Ask Colin

What is your view on ethical investing?

This is not an easy question. One has to start with a definition of "ethical". I suspect there are more types of "ethical" than there are vegetarians! One can get to be concerned about the ethics of almost anything, depending upon where you start from. Tobacco and alcohol companies are obvious. So are casinos and gambling/wagering companies. Then there are polluters, with chemical, mining and paper companies at the top of the list. However, almost any company can be a polluter. For example, does Telstra pollute because they release radiation from their mobile phone business? Then there are those that exploit third world labour and that can be a very long list. Globalisation has got a bad name, so that could exclude international companies. Only 3% of executives in Australia are women according to today's AFR, so if women's rights are an ethical issue, that will exclude almost every company in the country. Maybe some of this is going a bit far, but I think you can see that one woman's "ethical" is different to another's.

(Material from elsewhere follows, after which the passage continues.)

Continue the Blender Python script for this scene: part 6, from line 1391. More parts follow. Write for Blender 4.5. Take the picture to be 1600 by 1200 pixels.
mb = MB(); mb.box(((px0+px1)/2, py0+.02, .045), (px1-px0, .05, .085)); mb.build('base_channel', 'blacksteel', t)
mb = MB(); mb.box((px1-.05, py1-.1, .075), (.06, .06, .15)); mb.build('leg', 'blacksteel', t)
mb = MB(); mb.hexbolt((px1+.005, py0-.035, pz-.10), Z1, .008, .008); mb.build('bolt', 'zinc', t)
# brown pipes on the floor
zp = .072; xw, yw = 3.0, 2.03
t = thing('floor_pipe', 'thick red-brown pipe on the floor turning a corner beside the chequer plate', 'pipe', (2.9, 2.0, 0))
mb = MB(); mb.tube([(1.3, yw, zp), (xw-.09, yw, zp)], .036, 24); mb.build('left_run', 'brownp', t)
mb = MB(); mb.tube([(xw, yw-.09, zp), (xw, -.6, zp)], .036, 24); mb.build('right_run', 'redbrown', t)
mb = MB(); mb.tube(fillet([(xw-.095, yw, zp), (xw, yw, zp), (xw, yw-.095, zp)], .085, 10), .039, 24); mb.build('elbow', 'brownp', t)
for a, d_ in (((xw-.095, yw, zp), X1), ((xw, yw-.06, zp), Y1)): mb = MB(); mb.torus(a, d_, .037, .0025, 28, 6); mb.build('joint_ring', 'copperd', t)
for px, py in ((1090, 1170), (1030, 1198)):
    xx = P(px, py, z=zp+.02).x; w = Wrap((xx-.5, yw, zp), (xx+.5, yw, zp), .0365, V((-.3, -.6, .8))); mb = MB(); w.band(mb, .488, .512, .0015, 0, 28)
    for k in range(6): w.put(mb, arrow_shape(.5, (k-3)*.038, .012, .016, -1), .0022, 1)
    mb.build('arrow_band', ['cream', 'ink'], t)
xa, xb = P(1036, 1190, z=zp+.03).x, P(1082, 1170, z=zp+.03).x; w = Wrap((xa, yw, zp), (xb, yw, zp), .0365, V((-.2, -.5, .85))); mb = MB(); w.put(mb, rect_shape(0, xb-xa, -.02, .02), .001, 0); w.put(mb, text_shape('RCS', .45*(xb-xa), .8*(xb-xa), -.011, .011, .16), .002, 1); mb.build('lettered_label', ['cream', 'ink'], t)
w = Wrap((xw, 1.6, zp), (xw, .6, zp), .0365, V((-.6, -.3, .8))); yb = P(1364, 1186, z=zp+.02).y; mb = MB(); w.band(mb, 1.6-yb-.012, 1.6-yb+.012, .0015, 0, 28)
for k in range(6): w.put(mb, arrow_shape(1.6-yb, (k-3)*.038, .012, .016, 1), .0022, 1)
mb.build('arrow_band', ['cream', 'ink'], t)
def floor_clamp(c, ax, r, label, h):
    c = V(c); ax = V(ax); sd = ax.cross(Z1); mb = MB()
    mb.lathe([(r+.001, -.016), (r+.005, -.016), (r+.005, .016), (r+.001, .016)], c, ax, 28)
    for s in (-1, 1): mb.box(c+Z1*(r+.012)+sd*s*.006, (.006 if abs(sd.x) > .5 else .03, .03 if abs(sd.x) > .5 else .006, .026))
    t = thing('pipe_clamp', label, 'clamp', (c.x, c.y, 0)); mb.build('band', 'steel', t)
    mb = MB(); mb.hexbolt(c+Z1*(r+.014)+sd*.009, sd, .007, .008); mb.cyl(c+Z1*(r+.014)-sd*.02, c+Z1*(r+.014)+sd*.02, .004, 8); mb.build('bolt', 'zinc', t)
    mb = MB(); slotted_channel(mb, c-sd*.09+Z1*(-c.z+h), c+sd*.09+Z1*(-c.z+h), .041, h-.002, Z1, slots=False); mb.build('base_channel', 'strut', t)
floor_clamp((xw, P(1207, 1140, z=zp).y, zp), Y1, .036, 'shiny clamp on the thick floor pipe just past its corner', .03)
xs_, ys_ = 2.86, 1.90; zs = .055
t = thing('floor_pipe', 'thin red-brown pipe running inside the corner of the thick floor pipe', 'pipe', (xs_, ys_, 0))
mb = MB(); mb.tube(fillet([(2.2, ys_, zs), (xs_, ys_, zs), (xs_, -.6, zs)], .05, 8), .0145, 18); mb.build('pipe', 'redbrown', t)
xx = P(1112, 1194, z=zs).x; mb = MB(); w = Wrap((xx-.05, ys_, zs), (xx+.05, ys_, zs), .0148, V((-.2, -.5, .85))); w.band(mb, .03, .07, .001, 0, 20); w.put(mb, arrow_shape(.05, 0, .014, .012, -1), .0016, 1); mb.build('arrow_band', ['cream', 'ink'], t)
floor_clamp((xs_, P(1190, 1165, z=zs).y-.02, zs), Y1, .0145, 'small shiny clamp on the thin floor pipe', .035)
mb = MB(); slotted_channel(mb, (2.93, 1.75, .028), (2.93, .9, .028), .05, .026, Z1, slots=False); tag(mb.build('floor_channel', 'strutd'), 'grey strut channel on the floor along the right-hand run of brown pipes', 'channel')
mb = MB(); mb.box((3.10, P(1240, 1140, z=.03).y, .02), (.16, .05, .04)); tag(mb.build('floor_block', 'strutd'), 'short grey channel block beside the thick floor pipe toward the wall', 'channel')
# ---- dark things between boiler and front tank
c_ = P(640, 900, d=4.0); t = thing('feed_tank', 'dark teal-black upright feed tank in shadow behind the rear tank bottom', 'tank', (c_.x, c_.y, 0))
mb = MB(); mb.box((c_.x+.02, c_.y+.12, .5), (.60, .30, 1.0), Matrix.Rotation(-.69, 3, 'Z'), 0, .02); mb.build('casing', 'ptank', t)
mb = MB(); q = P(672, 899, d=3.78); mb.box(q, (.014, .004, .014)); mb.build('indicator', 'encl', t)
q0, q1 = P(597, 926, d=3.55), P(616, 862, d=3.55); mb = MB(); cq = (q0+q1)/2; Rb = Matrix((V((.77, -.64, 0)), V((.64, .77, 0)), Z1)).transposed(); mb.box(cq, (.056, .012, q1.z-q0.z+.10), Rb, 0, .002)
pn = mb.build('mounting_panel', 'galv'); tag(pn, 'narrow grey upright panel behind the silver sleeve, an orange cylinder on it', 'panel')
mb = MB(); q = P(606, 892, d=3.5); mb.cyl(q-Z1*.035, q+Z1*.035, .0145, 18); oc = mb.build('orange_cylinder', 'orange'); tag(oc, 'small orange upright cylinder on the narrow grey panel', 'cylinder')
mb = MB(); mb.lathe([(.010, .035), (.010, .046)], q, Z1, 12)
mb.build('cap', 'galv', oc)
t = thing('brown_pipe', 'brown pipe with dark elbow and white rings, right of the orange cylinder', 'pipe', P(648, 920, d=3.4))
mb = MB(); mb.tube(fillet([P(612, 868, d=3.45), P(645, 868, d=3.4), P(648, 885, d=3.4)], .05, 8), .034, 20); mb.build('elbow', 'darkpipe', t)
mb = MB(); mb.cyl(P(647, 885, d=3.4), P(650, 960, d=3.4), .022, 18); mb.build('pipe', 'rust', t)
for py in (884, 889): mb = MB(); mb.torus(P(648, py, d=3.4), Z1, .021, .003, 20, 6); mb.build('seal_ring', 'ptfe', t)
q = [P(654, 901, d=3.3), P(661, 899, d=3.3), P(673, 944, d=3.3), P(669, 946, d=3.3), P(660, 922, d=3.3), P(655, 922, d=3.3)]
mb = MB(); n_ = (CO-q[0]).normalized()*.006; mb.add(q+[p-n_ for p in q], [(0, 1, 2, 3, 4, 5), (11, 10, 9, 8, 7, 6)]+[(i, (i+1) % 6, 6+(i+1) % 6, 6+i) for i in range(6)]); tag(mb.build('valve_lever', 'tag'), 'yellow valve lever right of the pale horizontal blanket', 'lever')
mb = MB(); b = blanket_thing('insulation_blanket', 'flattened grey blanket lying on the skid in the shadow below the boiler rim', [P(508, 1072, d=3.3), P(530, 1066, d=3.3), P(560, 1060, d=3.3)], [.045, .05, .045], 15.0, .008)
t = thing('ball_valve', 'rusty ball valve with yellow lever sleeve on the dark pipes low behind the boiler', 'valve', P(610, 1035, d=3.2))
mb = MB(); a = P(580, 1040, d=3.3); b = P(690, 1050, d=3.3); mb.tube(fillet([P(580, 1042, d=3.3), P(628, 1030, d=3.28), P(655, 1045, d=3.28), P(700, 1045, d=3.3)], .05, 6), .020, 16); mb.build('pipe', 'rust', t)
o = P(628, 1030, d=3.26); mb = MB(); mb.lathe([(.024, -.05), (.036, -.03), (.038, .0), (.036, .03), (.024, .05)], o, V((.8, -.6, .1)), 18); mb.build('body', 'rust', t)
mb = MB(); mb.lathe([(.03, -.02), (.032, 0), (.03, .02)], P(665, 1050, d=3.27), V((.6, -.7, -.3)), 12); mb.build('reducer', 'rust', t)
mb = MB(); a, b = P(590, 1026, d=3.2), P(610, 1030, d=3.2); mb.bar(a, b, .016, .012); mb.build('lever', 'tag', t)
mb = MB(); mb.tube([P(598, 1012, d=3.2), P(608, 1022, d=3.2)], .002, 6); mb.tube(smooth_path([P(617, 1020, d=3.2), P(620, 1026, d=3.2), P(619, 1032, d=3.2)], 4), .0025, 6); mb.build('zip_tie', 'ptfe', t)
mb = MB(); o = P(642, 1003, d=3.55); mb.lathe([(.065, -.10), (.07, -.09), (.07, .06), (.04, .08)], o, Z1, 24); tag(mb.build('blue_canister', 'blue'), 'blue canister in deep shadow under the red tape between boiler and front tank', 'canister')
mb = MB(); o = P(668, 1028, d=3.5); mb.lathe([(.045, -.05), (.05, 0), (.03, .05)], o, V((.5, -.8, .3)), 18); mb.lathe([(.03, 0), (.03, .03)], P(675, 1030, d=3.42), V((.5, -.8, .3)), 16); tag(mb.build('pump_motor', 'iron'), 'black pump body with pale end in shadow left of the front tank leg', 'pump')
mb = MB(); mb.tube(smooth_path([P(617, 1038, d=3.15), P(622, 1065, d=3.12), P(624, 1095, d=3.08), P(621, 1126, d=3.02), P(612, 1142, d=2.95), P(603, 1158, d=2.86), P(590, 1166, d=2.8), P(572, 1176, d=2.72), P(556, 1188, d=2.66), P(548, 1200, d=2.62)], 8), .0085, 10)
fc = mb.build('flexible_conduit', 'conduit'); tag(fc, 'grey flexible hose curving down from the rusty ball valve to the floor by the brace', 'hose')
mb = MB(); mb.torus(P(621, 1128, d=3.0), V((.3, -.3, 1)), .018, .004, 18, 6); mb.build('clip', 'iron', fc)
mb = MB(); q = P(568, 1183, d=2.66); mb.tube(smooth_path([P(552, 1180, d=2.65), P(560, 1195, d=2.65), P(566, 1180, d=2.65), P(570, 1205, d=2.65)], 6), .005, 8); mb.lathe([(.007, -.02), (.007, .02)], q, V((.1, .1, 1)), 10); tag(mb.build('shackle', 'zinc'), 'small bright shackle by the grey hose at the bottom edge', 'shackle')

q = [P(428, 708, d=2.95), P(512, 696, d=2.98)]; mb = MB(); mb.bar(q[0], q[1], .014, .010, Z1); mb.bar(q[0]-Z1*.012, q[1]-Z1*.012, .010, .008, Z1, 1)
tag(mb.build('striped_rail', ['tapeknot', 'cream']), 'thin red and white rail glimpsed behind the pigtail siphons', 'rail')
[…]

If you want to get into this, I suggest researching it on the Internet. There has been a fair bit written about it in the media like AFR and Shares/Personal Investor and newspapers generally. There are even some funds that specialise in ethical investing - your broker or financial planner should be able to point you towards them.

You can also research company web sites and annual reports. Get the addresses from the ASX web site. You can even go to annual general meetings and ask questions. In the areas of pollution and third world labour exploitation, the facts can be hard to come by. However, I suspect there is quite a lot available on the Internet if you search it - there are a lot of pro-active people out there in the wide world watching and reporting.

What you do have to be careful of is that the people pushing ethical investing are not in fact exploiting you - your fears, prejudices, compassion for your fellow human beings, or whatever. I suspect that "ethical" sells fairly well and is another niche product for which premium fees can be extracted. In particular there may be a trade off between return and your principles. Make sure you are aware of the cost.